Lavanya Sankaran’s new book examines the complexities inherent in a postindustrialised metropolis, says Time Out

The Bangalore that’s presented in the pages of The Hope Factory, a book by Lavanya Sankaran, is a familiar city, constrained by bureaucracy, corruption and of course, the limitation of class. The author describes the flesh and bones of this metropolis by way of two parallel stories: that of Anand, an upper middle class entrepreneur whose dream is to expand his factory by buying new land in the city, and Kamala, who works as a maid in Anand’s bungalow, and purposes her life around that of her son, Narayan.

“It’s a personal exploration using whatever talent sets I have, and what I am capable of,” said Sankaran, who worked on the novel for the last six years. “When you’re writing literary fiction, you are not just being a sociologist, you’re being a political analyst, an economic analyst; it’s more multi-layered.”

Sankaran examines the impact of industrialisation and the resultant urbanisation. “We are seeing this huge urban boom – the expansion of cities in what were earlier fields, slums,” said Sankaran, referring to Anand’s plan to buy up for farm land for his factory and Kamala’s home being swallowed up by the city gradually “It’s happening, not just from one generation to the other. It’s happening every five to ten years now.” Through her two protagonists, Sankaran explores the country’s many contradictions – the haves and the havenots, the middle class and the poor, the individual and the family – while steering clear of stereotypes that are often a mainstay in Indian literary fiction. For instance, while Anand is busy negotiating with the Japanese for a new automobile contract, his staff insists on following auspicious temple rituals for the deal to go smoothly.

To colour the character of a young entrepreneur, Sankaran shadowed people who worked in industries to figure out how Anand’s daily life would play out. “If you’re writing about something, you have to do it with an understanding of all the issues involved,” she explained. “But to construct characters that are complete in themselves, that is the crux – one of the reasons why it took six years. I didn’t want to handle anyone with the stamp of a stereotype.” This is Sankaran’s second book – her first, The Red Carpet, is an anthology of short stories about Bangalore. This time around, the city she visits could be any metropolis in the country. “You can think of something complex, and India will out-bizarre it,” laughed Sankaran. “I wanted very everyday characters, driven by very everyday concerns. They are not victims. They are reaching for opportunities. They have to manoeuvre the obstacle race of life.” Sankaran deftly evokes empathy for her characters. In fact, Kamala, who is a single mother and has migrated to the city, turns out to be a strong feminist voice who defies the usual fatalist behaviour expected of her.

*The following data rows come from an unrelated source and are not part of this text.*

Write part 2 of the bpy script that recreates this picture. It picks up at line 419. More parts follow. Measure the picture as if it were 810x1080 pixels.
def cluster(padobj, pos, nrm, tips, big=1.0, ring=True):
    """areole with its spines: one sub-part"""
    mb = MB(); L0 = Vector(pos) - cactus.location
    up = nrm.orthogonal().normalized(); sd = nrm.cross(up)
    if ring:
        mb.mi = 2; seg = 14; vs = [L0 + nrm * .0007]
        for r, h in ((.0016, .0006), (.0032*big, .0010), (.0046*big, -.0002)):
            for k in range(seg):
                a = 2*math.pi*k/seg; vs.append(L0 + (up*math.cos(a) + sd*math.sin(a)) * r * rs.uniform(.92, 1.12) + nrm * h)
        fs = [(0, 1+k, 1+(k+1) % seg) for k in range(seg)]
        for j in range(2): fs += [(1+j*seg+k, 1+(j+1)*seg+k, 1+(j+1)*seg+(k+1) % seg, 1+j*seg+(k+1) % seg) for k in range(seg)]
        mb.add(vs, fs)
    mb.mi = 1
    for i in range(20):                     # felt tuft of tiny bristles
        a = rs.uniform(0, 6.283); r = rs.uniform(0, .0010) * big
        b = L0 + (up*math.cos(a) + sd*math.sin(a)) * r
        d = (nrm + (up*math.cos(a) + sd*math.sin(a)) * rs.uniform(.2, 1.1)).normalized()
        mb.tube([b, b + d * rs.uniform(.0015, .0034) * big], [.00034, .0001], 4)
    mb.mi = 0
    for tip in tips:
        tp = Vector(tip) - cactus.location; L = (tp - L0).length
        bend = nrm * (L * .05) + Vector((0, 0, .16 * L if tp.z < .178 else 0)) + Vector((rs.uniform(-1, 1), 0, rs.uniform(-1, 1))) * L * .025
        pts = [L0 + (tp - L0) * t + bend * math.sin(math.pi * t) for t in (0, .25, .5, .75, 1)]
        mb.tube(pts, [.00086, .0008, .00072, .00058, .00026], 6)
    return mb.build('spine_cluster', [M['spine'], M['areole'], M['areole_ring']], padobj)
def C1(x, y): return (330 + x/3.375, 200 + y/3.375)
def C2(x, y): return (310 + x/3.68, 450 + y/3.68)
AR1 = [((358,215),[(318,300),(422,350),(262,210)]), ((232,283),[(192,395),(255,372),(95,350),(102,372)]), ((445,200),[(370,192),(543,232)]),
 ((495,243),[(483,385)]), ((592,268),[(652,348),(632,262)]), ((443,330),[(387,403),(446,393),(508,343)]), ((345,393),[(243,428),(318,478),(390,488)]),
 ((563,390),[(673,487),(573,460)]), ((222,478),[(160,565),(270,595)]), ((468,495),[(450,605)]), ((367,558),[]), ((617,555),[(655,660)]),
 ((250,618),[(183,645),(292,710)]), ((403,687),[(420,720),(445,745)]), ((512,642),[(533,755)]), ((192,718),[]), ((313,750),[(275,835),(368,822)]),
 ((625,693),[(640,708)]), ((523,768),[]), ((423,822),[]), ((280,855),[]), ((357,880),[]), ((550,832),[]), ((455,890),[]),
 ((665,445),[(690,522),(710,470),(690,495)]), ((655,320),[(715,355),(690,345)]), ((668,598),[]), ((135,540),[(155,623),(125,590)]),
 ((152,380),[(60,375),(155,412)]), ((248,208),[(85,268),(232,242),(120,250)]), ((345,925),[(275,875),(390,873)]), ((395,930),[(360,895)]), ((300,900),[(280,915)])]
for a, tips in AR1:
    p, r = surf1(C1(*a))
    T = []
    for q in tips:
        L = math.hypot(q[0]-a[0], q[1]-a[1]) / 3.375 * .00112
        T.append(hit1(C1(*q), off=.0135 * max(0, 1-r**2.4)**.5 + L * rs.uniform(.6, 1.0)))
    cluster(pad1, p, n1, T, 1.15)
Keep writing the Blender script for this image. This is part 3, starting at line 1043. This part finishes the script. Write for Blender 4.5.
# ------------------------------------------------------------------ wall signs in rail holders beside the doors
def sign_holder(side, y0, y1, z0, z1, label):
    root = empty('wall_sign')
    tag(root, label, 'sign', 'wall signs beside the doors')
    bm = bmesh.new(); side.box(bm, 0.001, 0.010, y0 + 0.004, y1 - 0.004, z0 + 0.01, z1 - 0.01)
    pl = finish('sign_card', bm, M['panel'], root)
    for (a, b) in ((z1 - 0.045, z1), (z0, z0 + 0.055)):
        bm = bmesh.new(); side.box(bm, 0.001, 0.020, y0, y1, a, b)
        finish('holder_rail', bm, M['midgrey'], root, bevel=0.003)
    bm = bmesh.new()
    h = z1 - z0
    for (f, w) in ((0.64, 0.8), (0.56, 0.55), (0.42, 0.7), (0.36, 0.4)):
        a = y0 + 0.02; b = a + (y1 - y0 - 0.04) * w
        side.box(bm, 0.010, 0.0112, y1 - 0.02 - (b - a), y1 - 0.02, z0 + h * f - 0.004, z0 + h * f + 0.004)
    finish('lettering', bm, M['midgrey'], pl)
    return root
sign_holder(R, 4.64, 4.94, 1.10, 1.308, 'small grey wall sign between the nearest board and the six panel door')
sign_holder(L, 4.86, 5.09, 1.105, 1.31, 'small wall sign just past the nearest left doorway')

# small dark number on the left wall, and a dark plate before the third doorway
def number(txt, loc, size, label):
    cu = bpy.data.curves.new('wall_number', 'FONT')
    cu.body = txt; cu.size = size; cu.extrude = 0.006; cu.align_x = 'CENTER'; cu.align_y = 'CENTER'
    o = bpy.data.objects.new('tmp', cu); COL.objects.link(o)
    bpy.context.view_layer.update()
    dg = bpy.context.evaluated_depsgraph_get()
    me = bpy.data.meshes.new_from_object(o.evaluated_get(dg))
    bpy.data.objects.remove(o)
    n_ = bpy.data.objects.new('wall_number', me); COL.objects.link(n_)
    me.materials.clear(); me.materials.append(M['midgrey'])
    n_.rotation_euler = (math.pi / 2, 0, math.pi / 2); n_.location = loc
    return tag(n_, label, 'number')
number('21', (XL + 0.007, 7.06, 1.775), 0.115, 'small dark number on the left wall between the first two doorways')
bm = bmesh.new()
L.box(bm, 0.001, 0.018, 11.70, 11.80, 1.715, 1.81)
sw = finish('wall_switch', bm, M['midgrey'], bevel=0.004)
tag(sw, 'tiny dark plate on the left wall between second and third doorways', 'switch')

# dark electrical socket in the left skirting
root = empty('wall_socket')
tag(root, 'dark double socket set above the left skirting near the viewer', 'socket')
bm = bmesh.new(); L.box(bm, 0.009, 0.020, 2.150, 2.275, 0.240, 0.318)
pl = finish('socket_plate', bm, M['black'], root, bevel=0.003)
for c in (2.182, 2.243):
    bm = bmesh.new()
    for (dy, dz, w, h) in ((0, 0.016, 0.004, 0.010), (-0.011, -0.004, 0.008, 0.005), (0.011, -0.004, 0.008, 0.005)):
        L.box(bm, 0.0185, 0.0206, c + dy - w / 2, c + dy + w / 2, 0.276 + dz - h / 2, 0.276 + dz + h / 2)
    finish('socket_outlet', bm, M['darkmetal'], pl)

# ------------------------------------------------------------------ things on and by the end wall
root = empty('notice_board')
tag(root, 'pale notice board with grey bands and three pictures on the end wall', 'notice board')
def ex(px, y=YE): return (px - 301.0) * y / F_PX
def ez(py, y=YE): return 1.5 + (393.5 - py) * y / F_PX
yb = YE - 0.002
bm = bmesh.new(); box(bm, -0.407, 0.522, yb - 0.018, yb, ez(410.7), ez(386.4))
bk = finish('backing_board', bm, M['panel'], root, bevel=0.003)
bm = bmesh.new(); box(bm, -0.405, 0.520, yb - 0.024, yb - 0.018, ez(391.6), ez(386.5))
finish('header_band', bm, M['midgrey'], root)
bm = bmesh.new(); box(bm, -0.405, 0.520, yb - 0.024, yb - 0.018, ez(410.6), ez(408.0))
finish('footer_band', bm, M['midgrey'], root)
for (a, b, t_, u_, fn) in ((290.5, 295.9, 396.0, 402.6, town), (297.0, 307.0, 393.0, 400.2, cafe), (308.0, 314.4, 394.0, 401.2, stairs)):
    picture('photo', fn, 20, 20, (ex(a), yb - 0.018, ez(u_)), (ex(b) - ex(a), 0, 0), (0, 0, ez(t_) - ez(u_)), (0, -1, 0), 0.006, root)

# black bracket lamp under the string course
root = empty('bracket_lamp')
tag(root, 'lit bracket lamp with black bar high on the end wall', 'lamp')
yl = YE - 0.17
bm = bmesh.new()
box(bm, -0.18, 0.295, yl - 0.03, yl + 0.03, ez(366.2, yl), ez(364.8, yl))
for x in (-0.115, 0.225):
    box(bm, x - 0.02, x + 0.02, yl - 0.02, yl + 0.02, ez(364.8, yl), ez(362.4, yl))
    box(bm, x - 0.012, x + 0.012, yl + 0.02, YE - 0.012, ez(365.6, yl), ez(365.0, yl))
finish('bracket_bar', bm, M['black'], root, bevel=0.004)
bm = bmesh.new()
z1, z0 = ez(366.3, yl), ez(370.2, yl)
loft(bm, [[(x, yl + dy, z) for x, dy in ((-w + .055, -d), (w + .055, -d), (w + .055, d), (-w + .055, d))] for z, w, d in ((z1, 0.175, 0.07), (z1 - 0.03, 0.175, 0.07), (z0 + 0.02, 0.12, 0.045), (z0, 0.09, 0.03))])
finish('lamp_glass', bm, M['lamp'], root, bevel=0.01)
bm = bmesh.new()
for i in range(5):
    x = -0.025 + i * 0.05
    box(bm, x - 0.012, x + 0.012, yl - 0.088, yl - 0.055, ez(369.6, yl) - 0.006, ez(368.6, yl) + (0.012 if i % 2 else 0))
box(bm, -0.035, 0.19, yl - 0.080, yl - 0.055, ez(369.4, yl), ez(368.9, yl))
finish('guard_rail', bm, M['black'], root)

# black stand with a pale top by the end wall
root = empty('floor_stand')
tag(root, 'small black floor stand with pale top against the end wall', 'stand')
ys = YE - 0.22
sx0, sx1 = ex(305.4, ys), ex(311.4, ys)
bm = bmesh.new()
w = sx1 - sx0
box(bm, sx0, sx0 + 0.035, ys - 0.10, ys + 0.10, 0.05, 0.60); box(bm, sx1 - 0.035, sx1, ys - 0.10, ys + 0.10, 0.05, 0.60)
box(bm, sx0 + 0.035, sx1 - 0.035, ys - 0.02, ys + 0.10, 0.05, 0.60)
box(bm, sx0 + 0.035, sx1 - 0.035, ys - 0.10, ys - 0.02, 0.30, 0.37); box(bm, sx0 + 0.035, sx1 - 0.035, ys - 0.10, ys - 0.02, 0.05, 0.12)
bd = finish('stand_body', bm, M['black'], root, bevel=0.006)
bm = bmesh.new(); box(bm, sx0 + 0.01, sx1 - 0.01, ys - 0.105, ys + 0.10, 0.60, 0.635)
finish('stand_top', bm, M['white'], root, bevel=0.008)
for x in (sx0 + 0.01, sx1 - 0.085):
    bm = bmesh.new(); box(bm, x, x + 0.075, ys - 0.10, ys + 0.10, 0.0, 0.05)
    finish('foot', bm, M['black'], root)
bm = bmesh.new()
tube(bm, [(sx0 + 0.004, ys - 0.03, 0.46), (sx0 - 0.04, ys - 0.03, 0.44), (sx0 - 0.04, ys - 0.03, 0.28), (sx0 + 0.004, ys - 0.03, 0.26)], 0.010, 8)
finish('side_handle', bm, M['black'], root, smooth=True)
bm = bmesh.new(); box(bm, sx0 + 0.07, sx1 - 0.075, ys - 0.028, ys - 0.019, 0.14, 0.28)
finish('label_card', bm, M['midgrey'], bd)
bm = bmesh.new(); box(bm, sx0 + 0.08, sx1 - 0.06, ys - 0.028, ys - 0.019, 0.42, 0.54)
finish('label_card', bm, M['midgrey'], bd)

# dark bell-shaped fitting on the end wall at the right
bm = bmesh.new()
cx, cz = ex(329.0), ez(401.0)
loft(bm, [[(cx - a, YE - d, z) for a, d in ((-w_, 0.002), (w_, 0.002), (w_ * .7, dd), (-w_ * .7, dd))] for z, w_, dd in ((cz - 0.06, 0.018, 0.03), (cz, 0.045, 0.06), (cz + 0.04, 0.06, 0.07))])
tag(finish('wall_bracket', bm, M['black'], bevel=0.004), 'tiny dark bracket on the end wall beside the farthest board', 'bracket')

What makes Sankaran’s book a refreshing read is that it’s not melancholic. Her characters brave the odds of migration, single parenthood, scheming relatives and keep moving forward. “This is a country that doesn’t give up,” she said. “There is poverty, poor infrastructure and incredibly bad governance, to corruption on an epic scale. Yet we deal with it, we wake up and continue. That’s one of the reasons why I like the title… because India is the hope factory. But, hope is a doubleedged sword, there is epic failure on the other, you can’t look at one without the other.”